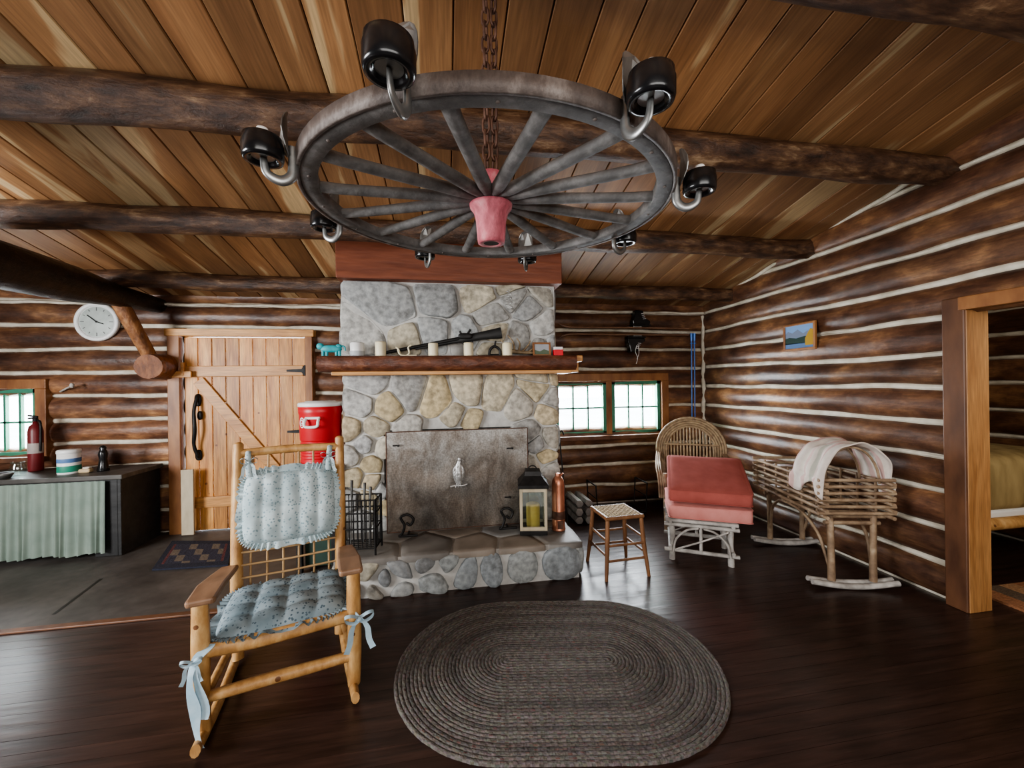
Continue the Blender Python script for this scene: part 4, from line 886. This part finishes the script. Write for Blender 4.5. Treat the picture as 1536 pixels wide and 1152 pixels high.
q=onct(54,4.72); t=thing('fire_extinguisher','red fire extinguisher standing on the counter by the left window','extinguisher',q)
m=MB(); m.lathe([(0,0),(.052,0),(.055,.01),(.055,.40),(.045,.45),(.022,.475),(.018,.5),(0,.5)],22); m.build('cylinder',M_dred,t)
m=MB(); m.box((.0,0,.515),(.03,.03,.03)); m.tube([(-.06,0,.53),(.02,0,.54)],.009,6); m.tube([(-.06,0,.56),(.02,0,.545)],.009,6); m.tube(cat([(.02,0,.51),(.06,-.02,.48),(.068,-.03,.3),(.065,-.03,.2)],5),.010,7); m.build('valve_and_hose',M_blackm,t)
m=MB(); m.col=(.42,.36,.33); m.lathe([(.0555,.18),(.0562,.182),(.0562,.28),(.0555,.282)],22); m.build('label_band',M_tint,t)
q=onct(27,4.5); m=MB(); m.lathe([(0,0),(.05,0),(.055,.01),(.055,.09),(.045,.11),(.045,.13),(.04,.13),(.04,.11),(.05,.09),(.05,.012),(0,.01)],20); tag(m.build('glass_jar',M_jar,at=q),'clear glass jar on the counter left of the extinguisher','jar')
q=onct(3,4.38); m=MB(); m.lathe([(0,0),(.05,0),(.07,.03),(.072,.05),(.066,.05),(.06,.03),(0,.008)],20); tag(m.build('metal_bowl',M_steel,at=q),'small steel bowl at the far left of the counter','bowl')
q=onct(129,4.5); t=thing('soap_block','small tan block beside the striped canister','soap',q); m=MB(); m.col=(.5,.38,.22); m.sell((0,0,.02),(.10,.06,.04),.4,.4); m.build('bar',M_tint,t); m=MB(); m.col=(.75,.7,.6); m.sell((.01,0,.047),(.06,.045,.014),.5,.5); m.build('top_piece',M_tint,t)
# clock
q=onY(147,483,D-.07); t=thing('wall_clock','round white rimmed clock on the log wall at the left','clock',q,rot=(PI/2,0,0))
m=MB(); m.lathe([(0,-.02),(.195,-.02),(.205,0),(.205,.025),(.19,.035),(.165,.022),(.165,.015)],48); m.build('rim',M_white,t)
m=MB(); m.col=(.46,.50,.47); m.lathe([(.165,.012),(.16,.016),(0,.016)],40)
m.col=(.12,.12,.12)
for i in range(12):
    a=i*PI/6; m.box((0,.135,.018),(.006,.02 if i%3 else .035,.002),Matrix.Rotation(a,4,'Z'))
m.build('dial',M_tint,t)
for a,L in((R(-110),.08),(R(50),.12)):
    m=MB(); m.box((0,L/2-.01,.022),(.008,L,.003),Matrix.Rotation(a,4,'Z')); m.build('hand',M_black,t)
m=MB(); m.lathe([(.01,.018),(.01,.026),(0,.027)],12); m.build('hub',M_black,t)
q=onY(88,586,D-.06); t=thing('coat_peg','pale wooden peg sticking out of the logs by the left window','peg',q)
m=MB(); m.tube([(0,.02,-.01),(.1,-.04,.02),(.2,-.10,.05)],.009,8); m.build('shaft',M_wtwig,t); m=MB(); m.sell((.205,-.105,.052),(.035,.035,.05),.8,.8,nu=12,nv=8); m.build('knob',M_wtwig,t)
q=onY(281,800,D-.19); m=MB(); zz=onY(281,706,D-.19).z; m.box((0,0,zz/2+.006),(.12,.025,zz-.012)); tag(m.build('plank',M_pale,at=(q.x+.01,D-.19,.012),bevel=.004),'pale upright plank standing against the left jamb of the plank door','plank')
# mat by door
cn=[onZ(px,py,.022) for px,py in((228,855),(342,848),(350,812),(258,812))]
m=MB(); nx,ny=26,14; vs=[];fs=[];cs=[]
for jj in range(ny+1):
    for i in range(nx+1):
        u,v=i/nx,jj/ny; vs.append((cn[0]*(1-u)+cn[1]*u)*(1-v)+(cn[3]*(1-u)+cn[2]*u)*v)
for jj in range(ny):
    for i in range(nx):
        e=min(i,nx-1-i,jj*1.6,(ny-1-jj)*1.6)
        cs.append((.018,.02,.035) if e<2 else ((.11,.03,.03) if e<3 else ((.15,.12,.09) if (i//3+jj//3)%3==0 else (.03,.03,.05))))
        fs.append((jj*(nx+1)+i,jj*(nx+1)+i+1,(jj+1)*(nx+1)+i+1,(jj+1)*(nx+1)+i))
m.add(vs,fs,False,None,cs)
tag(m.build('door_mat',M_mat,at=(cn[0]+cn[2])/2,world=True,solid=.014),'small dark patterned mat on the stone floor before the plank door','mat')
# ---------------------------------------------------------------- skis, boots, poles
SKY=D-.115
q0=onY(838,497,SKY); q1=onY(1032,497,SKY); zk=(q0.z+q1.z)/2
for k,(dz,lab) in enumerate(((.042,'brown wooden ski, upper of the pair on the back wall'),(-.042,'brown wooden ski, lower of the pair on the back wall'))):
    t=thing('ski',lab,'ski',((q0.x+q1.x)/2,SKY,zk+dz)); L=(q1.x-q0.x)/2; s=1 if k==0 else -1
    m=MB(); m.tube(cat([(-L,0,s*.05),(-L+.08,0,s*.015),(-L+.25,0,0),(0,0,s*.004),(L,0,0)],6),[.008,.03,.034,.036,.03],8,flat=(.36,1),up=(0,0,1)); m.build('blade',M_ski,t)
    m=MB(); bxp=onY(955,495,SKY).x-(q0.x+q1.x)/2; m.box((bxp,0,s*.018),(.12,.06,.016)); m.box((bxp-.12,0,s*.013),(.05,.05,.010)); m.build('binding',M_steel,t,bevel=.003)
BO=[(-.13,0),(.13,0),(.145,.02),(.14,.05),(.09,.075),(.045,.10),(.035,.17),(.03,.19),(-.09,.2),(-.10,.16),(-.115,.10),(-.14,.05)]
for k,(px,s,lab) in enumerate(((960,1,'black ski boot standing upright on the upper ski'),(952,-1,'black ski boot hanging upside down under the lower ski'))):
    bx=onY(px,495,SKY).x; t=thing('ski_boot',lab,'boot',(bx,SKY,zk+s*.069))
    T=Matrix.Translation((0,.045,0))@Matrix.Rotation(PI/2,4,'X')@Matrix.Diagonal((.88,s*.95,1,1))
    m=MB(); m.prism([(x,y+.02) for x,y in BO],.09,T); m.build('upper',M_black,t,bevel=.018)
    m=MB(); m.prism([(-.135,0),(.15,0),(.155,.022),(-.14,.022)],.095,Matrix.Translation((0,.0025,0))@T); m.build('sole',M_blackm,t,bevel=.004)
    m=MB()
    for i in range(4): m.tube([(.025+.012*i,-.05,s*(.16-.022*i)),(-.005+.008*i,-.05,s*(.155-.022*i))],.004,5)
    if s<0:
        m.tube(cat([(.0,-.05,-.12),(-.02,-.05,-.2),(.01,-.05,-.28),(-.01,-.05,-.36)],4),.004,5); m.tube(cat([(.02,-.05,-.12),(.03,-.05,-.22),(.0,-.05,-.3)],4),.004,5)
    m.build('laces',M_tint,t)
for px,lab in((1037,'bright blue ski pole in the corner, left of the two'),(1041.5,'bright blue ski pole in the corner, right of the two')):
    a=onY(px,500,D-.17); b_=onY(px+1,632,D-.17); t=thing('ski_pole',lab,'ski pole',b_)
    m=MB(); m.col=(.05,.16,.5); m.tube([b_,a],[.007,.010],8); m.build('shaft',M_gloss,t,True)
    m=MB(); m.col=(.06,.22,.66); m.tube([a+Vector((0,0,-.10)),a],[.013,.017],8); m.build('grip',M_gloss,t,True)
    m=MB(); m.col=(.06,.22,.66); m.lathe([(.008,0),(.022,.004),(.020,.010),(.008,.010)],14,Matrix.Translation(a+Vector((0,-.0,-.14)))); m.build('basket',M_gloss,t,True)
# picture on right wall
pc=[onX(px,py,XR-.085) for px,py in((1176,524),(1224,524),(1224,485),(1176,487))]
cen=sum(pc,Vector())/4; pw=abs(pc[0].y-pc[1].y); ph=.27
t=thing('wall_picture','framed mountain landscape print on the right log wall','picture',cen,rz=-PI/2)
m=MB(); f=.022
for a,b in (((-pw/2,-.012,-ph/2),(pw/2,.012,-ph/2+f)),((-pw/2,-.012,ph/2-f),(pw/2,.012,ph/2)),((-pw/2,-.012,-ph/2+f),(-pw/2+f,.012,ph/2-f)),((pw/2-f,-.012,-ph/2+f),(pw/2,.012,ph/2-f))): m.box2(a,b)
m.build('frame',M_trim,t,bevel=.003)
x0,x1,z0_,z1_=-pw/2+f,pw/2-f,-ph/2+f,ph/2-f; T=Matrix.Rotation(PI/2,4,'X')
m=MB(); m.col=(.22,.36,.62); m.box2((x0,-.003,z0_),(x1,.006,z1_))
def lay2(poly,c,y): m.col=c; m.prism([(x0+(x1-x0)*u,z0_+(z1_-z0_)*v) for u,v in poly],.001,Matrix.Translation((0,-y,0))@T)
lay2([(0,.45),(1,.45),(1,.6),(.8,.72),(.65,.62),(.45,.82),(.25,.68),(.1,.78),(0,.66)],(.20,.24,.33),.003)
lay2([(0,.2),(1,.2),(1,.45),(.7,.5),(.4,.44),(.15,.5),(0,.46)],(.04,.07,.06),.0042)
lay2([(0,0),(1,0),(1,.2),(0,.24)],(.12,.2,.36),.0042)
lay2([(.72,.1),(1,.1),(1,.75),(.9,.8),(.8,.6),(.72,.4)],(.45,.28,.05),.0054); m.build('print',M_gloss,t)
# ---------------------------------------------------------------- behind the stool: firewood rack and poker
rk=thing('firewood_rack','black wire firewood rack on the floor below the right window','rack',(2.02,4.5,0))
m=MB()
for y in(-.15,.15):
    m.tube([(-.32,y,.40),(-.30,y,.06),(.30,y,.06),(.32,y,.40)],.009,7)
    for s in(-1,1): m.tube([(s*.26,y,.06),(s*.30,y,0)],.009,7)
for xx in(-.28,-.1,.1,.28): m.tube([(xx,-.15,.06),(xx,.15,.06)],.008,6)
for s in(-1,1): m.tube([(s*.32,-.15,.40),(s*.32,.15,.40)],.009,7); m.tube([(s*.31,-.15,.25),(s*.31,.15,.25)],.007,6)
m.build('frame',M_blackm,rk)
rn=random.Random(8); q=Vector((1.52,4.45,0))
FWL=['grey split log, bottom left of the small floor stack','grey split log, bottom right of the small floor stack','grey split log, middle left of the small floor stack','grey split log, middle right of the small floor stack','grey split log, top left of the small floor stack','grey split log, top right of the small floor stack']
for i in range(6):
    m=MB(); pts=[(.05*math.cos(a)*rn.uniform(.8,1.15),.045*math.sin(a)*rn.uniform(.85,1.1)) for a in [k*PI/3 for k in range(6)]]
    k=rn.uniform(.6,1.0); m.col=(k,k,k); m.prism(pts,.4,Matrix.Rotation(PI/2,4,'X')@Matrix.Translation((0,0,-.2)))
    tag(m.build('firewood_log',M_wtwig,at=(q.x+(.058 if i%2 else -.058)+rn.uniform(-.005,.005),q.y,.048+.093*(i//2)),bevel=.006),FWL[i],'firewood',group='firewood right of the fireplace')
a=onY(856,742,4.2); t=thing('fire_poker','black iron poker leaning at the right side of the fireplace','poker',(a.x-.02,4.3,0))
m=MB(); m.tube([(0,-.05,.008),(-.04,.1,.95)],.008,7); m.build('shaft',M_blackm,t); m=MB(); m.tube(cat([(-.04,.1,.93),(-.045,.1,1.02),(-.01,.1,1.05),(.01,.1,1.0)],4),.01,7); m.build('handle',M_blackm,t)
# ---------------------------------------------------------------- light
wd=bpy.data.worlds.new('world'); S.world=wd; wd.use_nodes=True; bg=wd.node_tree.nodes['Background']
bg.inputs[0].default_value=(.88,.94,1,1); bg.inputs[1].default_value=10.0
def area(name,loc,rot,sx,sy,pw,col):
    l=bpy.data.lights.new(name,'AREA'); l.shape='RECTANGLE'; l.size=sx; l.size_y=sy; l.energy=pw; l.color=col
    o=bpy.data.objects.new(name,l); COL.objects.link(o); o.location=loc; o.rotation_euler=rot
def aim(loc,to): return (Vector(to)-Vector(loc)).to_track_quat('-Z','Y').to_euler()
area('left window light',(-4.6,.6,1.7),aim((-4.6,.6,1.7),(2.8,3.6,1.5)),2.0,1.4,315,(.97,.985,1))
area('fill light behind',(.6,-2.4,2.0),aim((.6,-2.4,2.0),(.6,4,2.0)),4,1.6,145,(1,.98,.95))  # unseen lamp added behind the camera as overall fill, not a room fixture
area('right window daylight',((wrx0+wrx1)/2,D+.25,1.3),aim((1.9,D+.25,1.3),(1.9,2,.5)),1.2,.7,120,(.88,.94,1))
area('left window daylight',(-4.7,D+.25,1.3),aim((-4.7,D+.25,1.3),(-3.5,2,.5)),1.1,.7,90,(.88,.94,1))
area('bedroom light',(4.3,.2,2.2),aim((4.3,.2,2.2),(4.8,3.0,.6)),1.2,1,30,(1,.95,.86))
try:
    S.view_settings.view_transform='AgX'; S.view_settings.look='AgX - Medium High Contrast'
except Exception: pass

▶ [Work instructions] Locate the lines above that contain "picture" and copy them.

▶ [Exercise output]
Continue the Blender Python script for this scene: part 4, from line 886. This part finishes the script. Write for Blender 4.5. Treat the picture as 1536 pixels wide and 1152 pixels high.
# picture on right wall
t=thing('wall_picture','framed mountain landscape print on the right log wall','picture',cen,rz=-PI/2)